Faculty Perspectives and Institutional Climate for Teaching Quality in Engineering

Event Date: May 8, 2017
Authors: Jacqueline C. McNeil, Matthew W. Ohland and Catherine E. Brawner
Journal / Conference: International Journal of Engineering Education
This paper analyzes faculty comments collected in 1997, 1999, and 2002 in surveys of engineering faculty teaching practices using thematic analysis.
The objective was to see if there were common themes in the comments from faculty in supportive/unsupportive climates. Comments from a 2014 survey administration were classified by teaching practices (traditional vs. non-traditional) and institutional climate (traditional vs. non-traditional), creating four conditions.
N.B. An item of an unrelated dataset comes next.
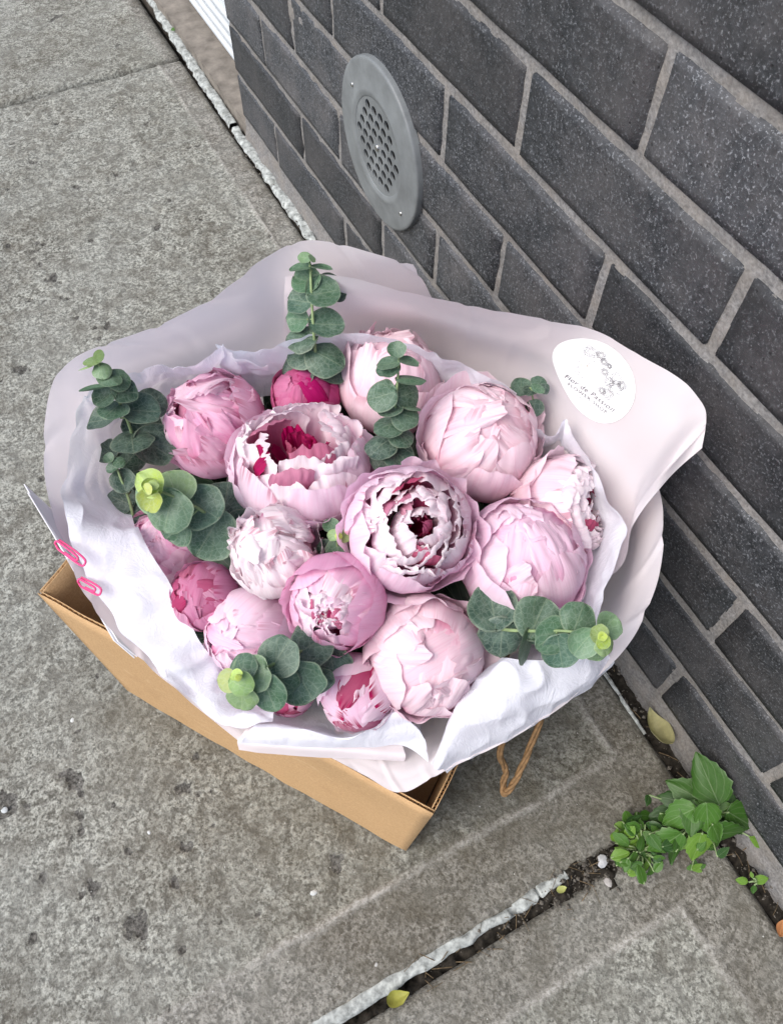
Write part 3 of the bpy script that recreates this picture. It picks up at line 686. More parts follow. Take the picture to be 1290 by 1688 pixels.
# ---------------------------------------------------------------- peonies
PALE = (.92, .67, .75); LILAC = (.90, .60, .77); PINK = (.85, .38, .61); ROSE = (.66, .25, .42); DEEP = (.60, .10, .28); MAG = (.43, .012, .105); WHITE = (.95, .87, .89)
def mixc(a, b, t): return tuple(x * (1 - t) + y * t for x, y in zip(a, b))
def outline(u, v, hw, rag, seed, tipround=.22):
    "v stretched to a wavy, rounded tip; half-width at v"
    nz = fbm(np.stack([u * 1.7 + seed * 1.7, 0 * u, 0 * u + seed], -1), seed, 3); cut = np.clip(vnoise(np.stack([u * 2.6 + seed, 0 * u + 3, 0 * u], -1), seed + 5) - .45, 0, 1)
    vmax = 1 - tipround * np.abs(u) ** 3 - rag * (.5 + .5 * nz) - rag * 1.8 * cut
    vs_ = v * vmax
    w = np.where(vs_ < .66, .42 + .58 * np.sin(np.clip(vs_ / .66, 0, 1) * math.pi / 2), np.sqrt(np.clip(1 - .42 * ((vs_ - .66) / .34) ** 2.2, 0.05, 1)))
    w = w * (1 + .07 * vnoise(np.stack([vs_ * 5, np.sign(u) * 2 + 5, 0 * u + seed], -1), seed + 3))
    return vs_, w * hw
NU, NV = 29, 19
GU, GV = np.meshgrid(np.sin(np.linspace(-1, 1, NU) * math.pi / 2) * .35 + np.linspace(-1, 1, NU) * .65, np.linspace(0, 1, NV) ** .85)
GF = grid_faces(NU, NV)
EDGE = np.minimum(1 - np.abs(GU), 1 - GV)
def petal_globe(seed, phi, th0, th1, hw, r0=1.0, r1=1.0, cup=.05, imb=.02, curl=0, ruf=.02, rag=.06, squash=1.0, flare=.75, tipround=.22, frill=.020):
    u, v = GU, GV; vs_, w = outline(u, v, hw, rag, seed, tipround)
    th = th0 + (th1 - th0) * vs_; a = u * w
    S = np.stack([np.sin(th) * math.cos(phi), np.sin(th) * math.sin(phi), np.cos(th)], -1)
    E = np.array([-math.sin(phi), math.cos(phi), 0])
    D = np.cos(a)[..., None] * S + np.sin(a)[..., None] * E
    e = np.clip(1 - EDGE / .45, 0, 1) ** 1.5
    n1 = fbm(np.stack([u * 2.3 + seed, v * 2.0, 0 * u + seed * .37], -1), seed, 3); n2 = fbm(np.stack([u * 5 + seed, v * 3.5, 0 * u + 9], -1), seed + 2, 2)
    r = r0 + (r1 - r0) * vs_ - cup * u ** 2 + imb * u + ruf * (.5 * n1 + n1 * e + .5 * n2 * e) + .012 * n1
    c = np.clip((vs_ - flare) / (1 - flare + .01), 0, 1); r = r + curl * c ** 2
    fr_ = vnoise(np.stack([u * 7.5 + seed * 2.1, 0 * u + 1, 0 * u + seed], -1), seed + 8); r = r + frill * fr_ * np.clip((vs_ - .72) / .25, 0, 1) ** 1.5
    X = D * r[..., None]; X[..., 2] *= squash
    return X.reshape(-1, 3)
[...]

These comments were then analyzed using a collective case study approach.
 
The study of the two collections of open-ended comments was supplemented by multinomial logistic regression of survey items from the 2014 administration relating faculty teaching practices and the institutional climate for teaching. In the historical data, faculty views of student evaluations evolved from seeing it as a negative burden to describing is as positive evidence of student learning.
 
Faculty comments included many references to administrators who only ‘‘pay lip service’’ to the importance of teaching, although some faculty spoke positively about their campus’s commitment to quality teaching. Faculty awareness of and pressure to use student centered methods increased with time. The collective case study identified faculty in all four conditions, although they were not equally prevalent, and illustrates the experience in each condition using faculty comments.